Something which I realised the other day is that the iPod has achieved something very subtle, in marketing terms, and yet nobody has remarked on it (not that I’ve noticed). Until now.
Back in January 2004 the Guardian ran a story on the invasion of the iPoddies (which noted that it had been “the must-have Christmas present of 2003″). That was before the launch of the iPod mini; iPods then were still those big things, and very pricey, yet it was a sort of exclusive club. (The article’s well worth re-reading, actually. It’s an interesting piece of then-zeitgeist.)
At that time, seeing someone wear an iPod was still a slightly unusual thing. White earphones? iPod user! Ooh.
Whereas now you walk along the street and every few steps there’s another person wearing those white tendrils. In just 12 months - well, perhaps more, perhaps more like 18 months or two years - the iPod has gone from being something that only the cognoscenti knew about (though they lauded it to the skies), to something that even the postman has. (Yeah, spotted one today.)
Yet at the same time the iPod hasn’t lost its cool. You don’t look at the person walking along and think “they’ve got an iPod! Eugh!” in the way that, say, seeing a chav wearing a Burberry hat makes you pause before you pulled on your Burberry raincoat the next morning. If you’ve seen a chav with an iPod, did it make you want to give up your iPod? Bet it didn’t. (Chav readers can move along here..)
Partly that resistance to brand-debasement must be due to the brilliant silhouette adverts, which have a sort of aspirational quality - remember Phil Schiller’s comment at last year’s Apple Expo? - and partly too to the way that Apple has segmented (oops) the market, so that it now offers something iPoddy all the way up the price range; that’s driven the inclusivity thing, so that everyone can have one.
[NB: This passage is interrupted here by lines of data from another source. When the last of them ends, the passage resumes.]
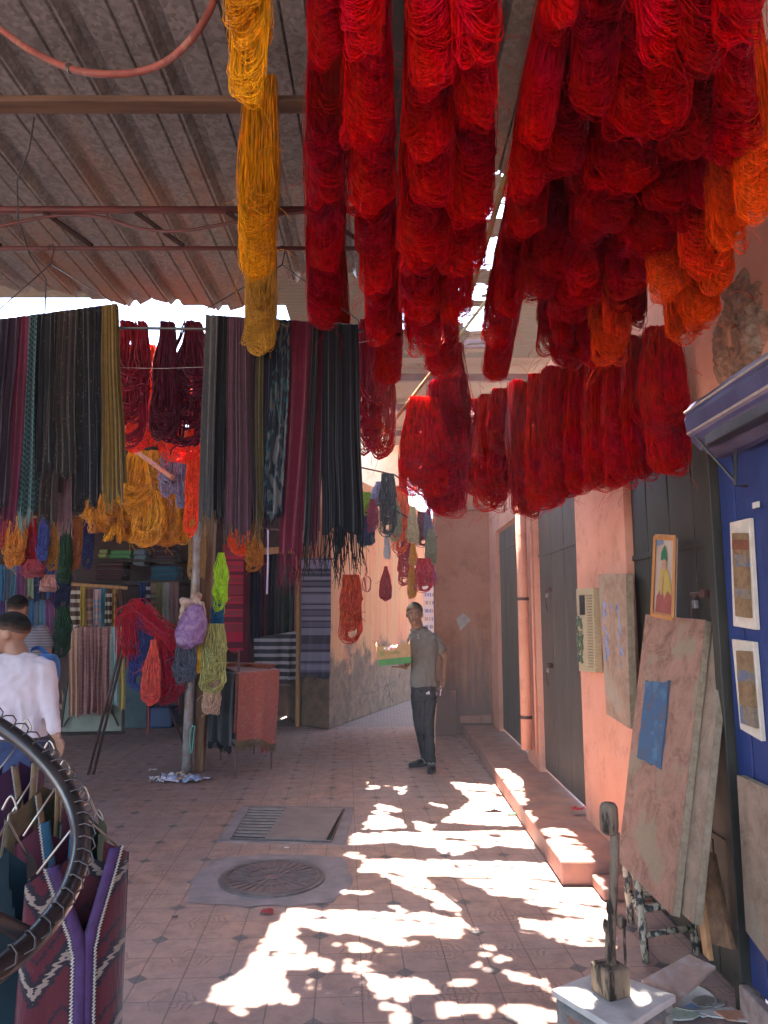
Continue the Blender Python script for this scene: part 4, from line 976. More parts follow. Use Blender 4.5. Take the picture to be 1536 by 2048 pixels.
b.build('green_wool', mk('dark_green_wool', (.06, .10, .07), (.12, .14, .08), .9, 40), bx)
b = MB()
for k in range(26):
    t = .08 + k * .034; b.slab(rq(.62, t + .012), rq(.94, t + .012), rq(.94, t), rq(.62, t), (.003, 0, 0))
b.build('weave', mk('brown_cord', (.26, .18, .10), (.18, .12, .07)), bx)
# plaques on the blue door
def plaque(label, P, Qi, mats, bands):
    A, B, C, E_ = [WX(u, v, WXX - .012) for u, v in P]
    r = thing('plaque', label, 'plaque', C)
    b = MB(); b.slab(E_, C, B, A, (.02, 0, 0)); b.build('panel', mk('cream_panel', (.62, .52, .42), (.5, .4, .3), .8, 14), r, bevel=.003)
    A, B, C, E_ = [WX(u, v, WXX - .03) for u, v in Qi]
    b = MB(); n_ = len(bands)
    for k in range(n_):
        t0, t1 = bands[k][0], bands[k + 1][0] if k + 1 < n_ else 1
        f = lambda s, t: A.lerp(B, s).lerp(E_.lerp(C, s), t)
        a_, b_, c_, d_ = f(0, t1), f(1, t1), f(1, t0), f(0, t0)
        o_ = Vector((-.001 * (k % 2), 0, 0)); b.slab(a_ + o_, b_ + o_, c_ + o_, d_ + o_, (.018, 0, 0), bands[k][1])
    b.build('relief', mats, r, bevel=.002)
EA = art_mat('ochre_grit', (.36, .22, .11), (.22, .11, .06), None, 20); EB = art_mat('blue_grit', (.34, .25, .17), (.24, .16, .11), (.17, .21, .32), 34); EC = art_mat('rust_grit', (.30, .11, .06), (.2, .08, .04), None, 20)
plaque('upper cream plaque on the blue door with a rounded ochre and blue relief', [(1459, 1045), (1498, 1036), (1511, 1260), (1466, 1252)], [(1463, 1066), (1489, 1066), (1497, 1236), (1470, 1232)], [EC, EA, EB], [(0, 1), (.08, 0), (.2, 1), (.26, 2), (.4, 1), (.66, 2), (.78, 1)])
plaque('lower cream plaque on the blue door with banded ochre and blue checks', [(1463, 1278), (1507, 1284), (1523, 1483), (1480, 1458)], [(1471, 1301), (1497, 1303), (1510, 1457), (1481, 1446)], [EC, EA, EB], [(0, 1), (.26, 2), (.42, 1), (.74, 2)])
A, B, C, E_ = [WX(u, v, WXX - .05) for u, v in ((1475, 1550), (1560, 1590), (1575, 1975), (1493, 1862))]
board('art_board', 'long gritty tan board hung low on the blue door', A, B, C, E_, (.035, 0, 0), TEXB)
# portrait ledge / little stickers
for (u, v, lb) in ((1512, 1010, 'tiny pale number sticker high on the blue door'), (1428, 1080, 'tiny pale number sticker on the olive door rail')):
    p = WX(u, v, WXX - .004); b = MB(); b.box(p + Vector((-.003, -.024, -.012)), p + Vector((.003, .024, .012)))
    tag(b.build('sticker', mk('sticker', (.6, .58, .5), (.45, .42, .36), .6, 60), loc=p), lb, 'sticker')
# strips of wood leaning behind the boards
for i, (a, c, w_, lb) in enumerate(((D(1378, 1660, 3.35), D(1412, 1915, 2.95), .03, 'yellowish plank leaning behind the big board'), (D(1394, 1700, 3.4), D(1430, 1890, 3.1), .045, 'dark thin panel leaning beside the yellowish plank'), (D(1386, 1570, 3.5), D(1398, 1760, 3.3), .022, 'grey strip leaning highest behind the big board'))):
    b = MB(); s = Vector((0, -w_, 0)) if i != 1 else Vector((.05, -w_, 0)); b.slab(c - s, c + s, a + s, a - s, (.02, .0, 0)); tag(b.build('plank', [PALEW, BROWN, mk('grey_tin', (.4, .38, .36), (.3, .28, .26), .5, 10)][i], loc=c, bevel=.003), lb, 'plank')
# rustic chair frame, mottled
MOT = mk('mottled_paint', (.42, .34, .24), (.03, .03, .03), .8, 34, bmp=.6, stretch=(1, 1, .5), lo=.46, hi=.54)
MOTL = mk('flaking_cream', (.48, .36, .22), (.30, .20, .12), .8, 30, bmp=.6)
ch = thing('stool', 'low mottled black and cream stool frame under the big board', 'stool', (1.3, 3.2, 0))
cp = {'a': GX(1292, 1925, 0), 'b': GX(1392, 1908, 0), 'c': GX(1262, 1845, 0), 'd': GX(1370, 1825, 0)}
for k, hgt, ln in (('a', .44, (-.02, .02)), ('b', .42, (.0, .02)), ('c', .44, (-.02, .0)), ('d', .42, (0, 0))):
    p = cp[k]; b = MB(); q = p + Vector((ln[0], ln[1], hgt)); b.tube([p, p.lerp(q, .3), p.lerp(q, .6), q], [.017, .021, .022, .019], 10); b.build('leg', MOT, ch, smooth=True)
def rung(k1, k2, z, r, m): b = MB(); b.tube([cp[k1] + Vector((0, 0, z)), cp[k1].lerp(cp[k2], .5) + Vector((0, 0, z + .004)), cp[k2] + Vector((0, 0, z))], [r, r * 1.15, r], 8); b.build('rung', m, ch, smooth=True)
for (x, y) in (('a', 'b'), ('c', 'd')):
    for z, r, m in ((.12, .013, MOT), (.24, .016, MOT), (.33, .012, MOTL)): rung(x, y, z, r, m)
for (x, y) in (('a', 'c'), ('b', 'd')):
    for z, r, m in ((.16, .012, MOT), (.30, .012, MOTL), (.42, .022, MOT)): rung(x, y, z, r, m)
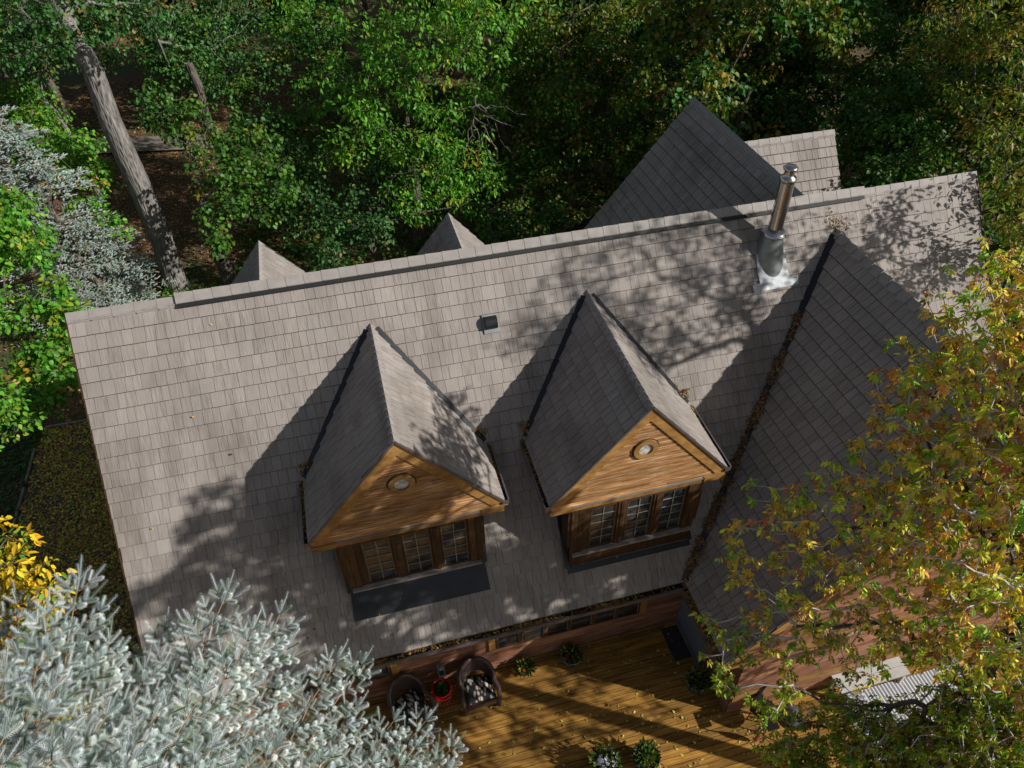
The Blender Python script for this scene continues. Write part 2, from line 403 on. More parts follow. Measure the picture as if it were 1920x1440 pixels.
def gutter(name, A, B, out, parent, w=0.12, h=0.10, drop=0.05):
    A = Vector(A) + Vector((0, 0, -drop)); B = Vector(B) + Vector((0, 0, -drop)); out = Vector(out); Z = Vector((0, 0, 1))
    mb = MB(); mb.mcur = 1
    i0 = out * 0.012
    mb.bar(A + i0 - Z * h / 2, B + i0 - Z * h / 2, 0.01, h, Z)
    mb.bar(A + out * w / 2 - Z * (h + 0.006), B + out * w / 2 - Z * (h + 0.006), w, 0.012, Z)
    mb.mcur = 0
    mb.bar(A + out * (w + 0.002) - Z * h / 2, B + out * (w + 0.002) - Z * h / 2, 0.012, h + 0.01, Z)
    mb.bar(A + out * (w + 0.003) + Z * 0.008, B + out * (w + 0.003) + Z * 0.008, 0.026, 0.012, Z)
    d = (B - A).normalized()
    for P, s in ((A, -1), (B, 1)):
        mb.bar(P + d * s * 0.004 + out * w / 2 - Z * h * 0.95, P + d * s * 0.004 + out * w / 2 + Z * 0.01, w, 0.008, d)
    return mb.build(name, ['gutter', 'gutter_in'], parent)
gutter('gutter', (-0.02, -D_, EZ), (9.68, -D_, EZ), (0, -1, 0), roof)
gutter('gutter', (-0.02, D_, EZ), (L_MAIN, D_, EZ), (0, 1, 0), roof)

def courses(mb, x0f, x1f, z0, z1, y, h=0.12, t=0.016):
    """lapped siding on a wall facing -y; x0f/x1f give the width at a height"""
    z = z0
    while z < z1 - 0.01:
        zt_ = min(z + h, z1)
        a0, b0 = x0f(z), x1f(z); a1, b1 = x0f(zt_), x1f(zt_)
        if b1 - a1 < 0.02: break
        cuts = [0]
        while cuts[-1] < 1: cuts.append(min(1, cuts[-1] + random.uniform(1.2, 3.2) / max(0.1, b0 - a0)))
        for c0, c1 in zip(cuts, cuts[1:]):
            tn = random.random(); g = 0.0015 / max(0.1, b0 - a0)
            p = [(a0 + (b0 - a0) * c0, y - t, z), (a0 + (b0 - a0) * (c1 - g), y - t, z), (a1 + (b1 - a1) * (c1 - g), y - 0.003, zt_), (a1 + (b1 - a1) * c0, y - 0.003, zt_)]
            mb.quad(p, tn); mb.quad([(p[0][0], y, z), (p[1][0], y, z), p[1], p[0]], tn)
        z = zt_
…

But why is it still cool? Why isn’t it debased? I think that the core - damn! - reason why the iPod has kept its image, even while everyone from George Bush upwards has one, is that it remains *your* iPod. It’s as cool as you are; it’s a sort of electronic pet that loves you, that says “what a fantastic choice of music!”, which rewards you by playing songs that you really like. They say - well, someone said, but who knows? - that “Every man is Napoleon to his dog”. Meaning that dogs look to you as the great conquering hero, even if you’re just some Pooter. Same for the iPod. Everyone’s iPod tells them they’re cool. Because we all know that our taste in music is the right one, don’t we?